◆ What you need to do
Take the listing and print it in full, exactly as given.
# start of Dataset excerpt
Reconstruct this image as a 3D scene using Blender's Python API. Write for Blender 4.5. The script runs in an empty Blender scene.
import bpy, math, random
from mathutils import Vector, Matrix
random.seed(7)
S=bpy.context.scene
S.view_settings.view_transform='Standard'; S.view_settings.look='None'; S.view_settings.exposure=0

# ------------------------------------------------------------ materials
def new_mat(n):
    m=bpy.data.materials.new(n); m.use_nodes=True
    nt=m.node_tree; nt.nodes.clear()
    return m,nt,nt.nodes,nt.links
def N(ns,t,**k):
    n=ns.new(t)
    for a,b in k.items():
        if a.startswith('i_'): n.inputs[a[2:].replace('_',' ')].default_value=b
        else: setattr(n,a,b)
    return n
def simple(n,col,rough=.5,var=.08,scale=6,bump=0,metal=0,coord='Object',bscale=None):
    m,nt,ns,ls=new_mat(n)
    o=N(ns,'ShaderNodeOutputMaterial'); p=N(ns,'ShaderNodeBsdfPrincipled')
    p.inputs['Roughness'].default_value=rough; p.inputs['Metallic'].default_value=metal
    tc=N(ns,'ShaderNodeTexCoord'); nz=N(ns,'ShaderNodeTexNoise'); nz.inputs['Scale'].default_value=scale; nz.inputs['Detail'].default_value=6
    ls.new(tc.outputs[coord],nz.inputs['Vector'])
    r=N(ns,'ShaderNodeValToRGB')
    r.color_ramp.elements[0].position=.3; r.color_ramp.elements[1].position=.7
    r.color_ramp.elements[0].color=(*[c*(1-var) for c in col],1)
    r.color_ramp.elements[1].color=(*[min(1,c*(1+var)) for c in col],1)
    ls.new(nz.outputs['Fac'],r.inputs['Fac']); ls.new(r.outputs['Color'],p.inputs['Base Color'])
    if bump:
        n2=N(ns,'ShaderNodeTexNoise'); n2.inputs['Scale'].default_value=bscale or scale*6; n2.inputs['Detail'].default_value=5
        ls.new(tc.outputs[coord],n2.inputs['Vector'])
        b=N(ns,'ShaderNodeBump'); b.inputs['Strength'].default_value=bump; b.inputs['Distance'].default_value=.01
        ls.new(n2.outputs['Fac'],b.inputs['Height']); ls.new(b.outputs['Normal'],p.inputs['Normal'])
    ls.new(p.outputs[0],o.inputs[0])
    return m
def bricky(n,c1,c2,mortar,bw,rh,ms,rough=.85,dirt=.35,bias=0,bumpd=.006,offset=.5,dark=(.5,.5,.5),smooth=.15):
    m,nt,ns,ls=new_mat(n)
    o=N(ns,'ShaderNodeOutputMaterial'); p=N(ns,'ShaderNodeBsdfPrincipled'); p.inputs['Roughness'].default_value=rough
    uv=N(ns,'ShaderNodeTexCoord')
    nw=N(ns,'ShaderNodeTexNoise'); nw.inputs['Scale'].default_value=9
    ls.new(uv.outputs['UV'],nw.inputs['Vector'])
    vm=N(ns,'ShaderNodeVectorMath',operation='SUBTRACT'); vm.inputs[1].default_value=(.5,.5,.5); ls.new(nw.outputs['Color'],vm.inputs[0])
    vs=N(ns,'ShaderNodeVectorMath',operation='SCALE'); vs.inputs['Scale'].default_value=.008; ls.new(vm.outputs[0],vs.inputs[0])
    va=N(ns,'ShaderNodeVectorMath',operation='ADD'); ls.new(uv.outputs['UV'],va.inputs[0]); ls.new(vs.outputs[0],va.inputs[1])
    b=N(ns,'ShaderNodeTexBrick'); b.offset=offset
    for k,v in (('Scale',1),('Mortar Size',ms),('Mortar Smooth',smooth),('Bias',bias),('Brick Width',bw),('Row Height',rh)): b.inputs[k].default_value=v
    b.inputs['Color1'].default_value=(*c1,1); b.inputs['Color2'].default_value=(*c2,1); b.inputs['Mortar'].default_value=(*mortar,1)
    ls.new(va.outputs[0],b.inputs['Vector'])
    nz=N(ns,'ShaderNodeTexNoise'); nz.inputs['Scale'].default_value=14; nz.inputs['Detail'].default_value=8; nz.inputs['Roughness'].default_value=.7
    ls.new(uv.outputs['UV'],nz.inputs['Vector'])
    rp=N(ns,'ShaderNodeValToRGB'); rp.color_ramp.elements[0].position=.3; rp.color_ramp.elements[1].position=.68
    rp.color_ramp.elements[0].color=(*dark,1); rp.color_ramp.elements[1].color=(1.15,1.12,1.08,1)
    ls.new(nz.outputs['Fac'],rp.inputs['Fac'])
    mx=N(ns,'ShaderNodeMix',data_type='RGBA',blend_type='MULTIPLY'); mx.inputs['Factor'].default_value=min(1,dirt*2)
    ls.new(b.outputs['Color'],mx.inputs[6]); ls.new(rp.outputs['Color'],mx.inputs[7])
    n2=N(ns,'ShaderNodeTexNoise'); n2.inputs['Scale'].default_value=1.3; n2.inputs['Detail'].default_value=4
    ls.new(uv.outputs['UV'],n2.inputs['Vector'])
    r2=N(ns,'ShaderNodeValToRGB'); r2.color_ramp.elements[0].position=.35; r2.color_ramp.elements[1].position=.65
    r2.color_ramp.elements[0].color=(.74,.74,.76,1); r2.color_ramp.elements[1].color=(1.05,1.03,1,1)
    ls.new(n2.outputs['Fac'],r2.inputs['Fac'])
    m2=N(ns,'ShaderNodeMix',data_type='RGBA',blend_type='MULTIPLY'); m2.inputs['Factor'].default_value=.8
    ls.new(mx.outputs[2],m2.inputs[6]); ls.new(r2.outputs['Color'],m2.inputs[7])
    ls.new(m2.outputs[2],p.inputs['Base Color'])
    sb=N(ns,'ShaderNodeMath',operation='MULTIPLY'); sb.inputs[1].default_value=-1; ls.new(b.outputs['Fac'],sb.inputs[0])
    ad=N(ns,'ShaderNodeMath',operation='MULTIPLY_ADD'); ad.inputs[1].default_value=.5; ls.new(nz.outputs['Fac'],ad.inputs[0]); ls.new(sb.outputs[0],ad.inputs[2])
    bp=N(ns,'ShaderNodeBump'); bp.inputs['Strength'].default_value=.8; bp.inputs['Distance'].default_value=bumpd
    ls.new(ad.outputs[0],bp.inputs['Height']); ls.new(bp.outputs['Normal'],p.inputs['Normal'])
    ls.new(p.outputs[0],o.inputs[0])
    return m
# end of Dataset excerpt
◆ Correct answer
Reconstruct this image as a 3D scene using Blender's Python API. Write for Blender 4.5. The script runs in an empty Blender scene.
import bpy, math, random
from mathutils import Vector, Matrix
random.seed(7)
S=bpy.context.scene
S.view_settings.view_transform='Standard'; S.view_settings.look='None'; S.view_settings.exposure=0

# ------------------------------------------------------------ materials
def new_mat(n):
    m=bpy.data.materials.new(n); m.use_nodes=True
    nt=m.node_tree; nt.nodes.clear()
    return m,nt,nt.nodes,nt.links
def N(ns,t,**k):
    n=ns.new(t)
    for a,b in k.items():
        if a.startswith('i_'): n.inputs[a[2:].replace('_',' ')].default_value=b
        else: setattr(n,a,b)
    return n
def simple(n,col,rough=.5,var=.08,scale=6,bump=0,metal=0,coord='Object',bscale=None):
    m,nt,ns,ls=new_mat(n)
    o=N(ns,'ShaderNodeOutputMaterial'); p=N(ns,'ShaderNodeBsdfPrincipled')
    p.inputs['Roughness'].default_value=rough; p.inputs['Metallic'].default_value=metal
    tc=N(ns,'ShaderNodeTexCoord'); nz=N(ns,'ShaderNodeTexNoise'); nz.inputs['Scale'].default_value=scale; nz.inputs['Detail'].default_value=6
    ls.new(tc.outputs[coord],nz.inputs['Vector'])
    r=N(ns,'ShaderNodeValToRGB')
    r.color_ramp.elements[0].position=.3; r.color_ramp.elements[1].position=.7
    r.color_ramp.elements[0].color=(*[c*(1-var) for c in col],1)
    r.color_ramp.elements[1].color=(*[min(1,c*(1+var)) for c in col],1)
    ls.new(nz.outputs['Fac'],r.inputs['Fac']); ls.new(r.outputs['Color'],p.inputs['Base Color'])
    if bump:
        n2=N(ns,'ShaderNodeTexNoise'); n2.inputs['Scale'].default_value=bscale or scale*6; n2.inputs['Detail'].default_value=5
        ls.new(tc.outputs[coord],n2.inputs['Vector'])
        b=N(ns,'ShaderNodeBump'); b.inputs['Strength'].default_value=bump; b.inputs['Distance'].default_value=.01
        ls.new(n2.outputs['Fac'],b.inputs['Height']); ls.new(b.outputs['Normal'],p.inputs['Normal'])
    ls.new(p.outputs[0],o.inputs[0])
    return m
def bricky(n,c1,c2,mortar,bw,rh,ms,rough=.85,dirt=.35,bias=0,bumpd=.006,offset=.5,dark=(.5,.5,.5),smooth=.15):
    m,nt,ns,ls=new_mat(n)
    o=N(ns,'ShaderNodeOutputMaterial'); p=N(ns,'ShaderNodeBsdfPrincipled'); p.inputs['Roughness'].default_value=rough
    uv=N(ns,'ShaderNodeTexCoord')
    nw=N(ns,'ShaderNodeTexNoise'); nw.inputs['Scale'].default_value=9
    ls.new(uv.outputs['UV'],nw.inputs['Vector'])
    vm=N(ns,'ShaderNodeVectorMath',operation='SUBTRACT'); vm.inputs[1].default_value=(.5,.5,.5); ls.new(nw.outputs['Color'],vm.inputs[0])
    vs=N(ns,'ShaderNodeVectorMath',operation='SCALE'); vs.inputs['Scale'].default_value=.008; ls.new(vm.outputs[0],vs.inputs[0])
    va=N(ns,'ShaderNodeVectorMath',operation='ADD'); ls.new(uv.outputs['UV'],va.inputs[0]); ls.new(vs.outputs[0],va.inputs[1])
    b=N(ns,'ShaderNodeTexBrick'); b.offset=offset
    for k,v in (('Scale',1),('Mortar Size',ms),('Mortar Smooth',smooth),('Bias',bias),('Brick Width',bw),('Row Height',rh)): b.inputs[k].default_value=v
    b.inputs['Color1'].default_value=(*c1,1); b.inputs['Color2'].default_value=(*c2,1); b.inputs['Mortar'].default_value=(*mortar,1)
    ls.new(va.outputs[0],b.inputs['Vector'])
    nz=N(ns,'ShaderNodeTexNoise'); nz.inputs['Scale'].default_value=14; nz.inputs['Detail'].default_value=8; nz.inputs['Roughness'].default_value=.7
    ls.new(uv.outputs['UV'],nz.inputs['Vector'])
    rp=N(ns,'ShaderNodeValToRGB'); rp.color_ramp.elements[0].position=.3; rp.color_ramp.elements[1].position=.68
    rp.color_ramp.elements[0].color=(*dark,1); rp.color_ramp.elements[1].color=(1.15,1.12,1.08,1)
    ls.new(nz.outputs['Fac'],rp.inputs['Fac'])
    mx=N(ns,'ShaderNodeMix',data_type='RGBA',blend_type='MULTIPLY'); mx.inputs['Factor'].default_value=min(1,dirt*2)
    ls.new(b.outputs['Color'],mx.inputs[6]); ls.new(rp.outputs['Color'],mx.inputs[7])
    n2=N(ns,'ShaderNodeTexNoise'); n2.inputs['Scale'].default_value=1.3; n2.inputs['Detail'].default_value=4
    ls.new(uv.outputs['UV'],n2.inputs['Vector'])
    r2=N(ns,'ShaderNodeValToRGB'); r2.color_ramp.elements[0].position=.35; r2.color_ramp.elements[1].position=.65
    r2.color_ramp.elements[0].color=(.74,.74,.76,1); r2.color_ramp.elements[1].color=(1.05,1.03,1,1)
    ls.new(n2.outputs['Fac'],r2.inputs['Fac'])
    m2=N(ns,'ShaderNodeMix',data_type='RGBA',blend_type='MULTIPLY'); m2.inputs['Factor'].default_value=.8
    ls.new(mx.outputs[2],m2.inputs[6]); ls.new(r2.outputs['Color'],m2.inputs[7])
    ls.new(m2.outputs[2],p.inputs['Base Color'])
    sb=N(ns,'ShaderNodeMath',operation='MULTIPLY'); sb.inputs[1].default_value=-1; ls.new(b.outputs['Fac'],sb.inputs[0])
    ad=N(ns,'ShaderNodeMath',operation='MULTIPLY_ADD'); ad.inputs[1].default_value=.5; ls.new(nz.outputs['Fac'],ad.inputs[0]); ls.new(sb.outputs[0],ad.inputs[2])
    bp=N(ns,'ShaderNodeBump'); bp.inputs['Strength'].default_value=.8; bp.inputs['Distance'].default_value=bumpd
    ls.new(ad.outputs[0],bp.inputs['Height']); ls.new(bp.outputs['Normal'],p.inputs['Normal'])
    ls.new(p.outputs[0],o.inputs[0])
    return m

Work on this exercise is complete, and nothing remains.